Department of Justice Gives Formal Approval on Bureau of Prisons’ Communications Management Units

Nearly a decade after the Federal Bureau of Prisons (BOP) began operating its notorious “Communications Management Units” (or CMU’s), the Department of Justice (DOJ) has formally issued a final rule approving the BOP’s restrictive policies already in place at those facilities.

In 2006, the BOP opened its first CMU at its Terre Haute, Indiana prison complex and another at USP Marion, Illinois, in 2008. These self-contained units are designed to house prisoners whom the BOP has deemed dangerous and require close monitoring of their communications in order to maintain the safety and security of prison facilities and the general public. Prisoners confined to CMU’s are subject to close monitoring of their com­munications with each other and with the outside world through reduced mailing, telephone, and non-contact visitation privileges.
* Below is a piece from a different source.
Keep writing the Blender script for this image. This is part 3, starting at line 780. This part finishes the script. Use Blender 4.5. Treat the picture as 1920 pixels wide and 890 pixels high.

The federal government’s use of CMU’s has faced consistent criticism by civil liberties groups because of the disproportionate number of Muslim prisoners confined there, many indefinitely. According to the newly-approved regulations — which, in practice, have been in use since the beginning — a prisoner can be designated there if BOP officials decide that the prisoner’s offense involves terrorism, no matter how tangentially. 28 C.F.R. § 540.201.

While regulations allow the BOP to banish non-terrorist prisoners to a CMU for communications-related reasons, critics have charged that Muslim prisoners have been unfairly targeted. In its recent publication of the final rule, the Department of Justice claimed that these additional reasons why a prisoner could be sent to a CMU “negates a claim of Bureau-wide conspiracy to discriminate against Muslims.” 79 Fed. Register 3169.

The restrictive conditions at the CMU’s brought harsh criticism from public commenters who contacted the DOJ when the proposed rule was first published, which prompted the BOP to “lessen” some of its restrictions. For example, the BOP will allow prisoners to write a six-page letter each week, up from the proposed three-page limit; three telephone calls a month (up from one; and four one-hour, non-contact visits a month (up from one.

At present, at least half the prisoners in CMU’s are identified as Muslim.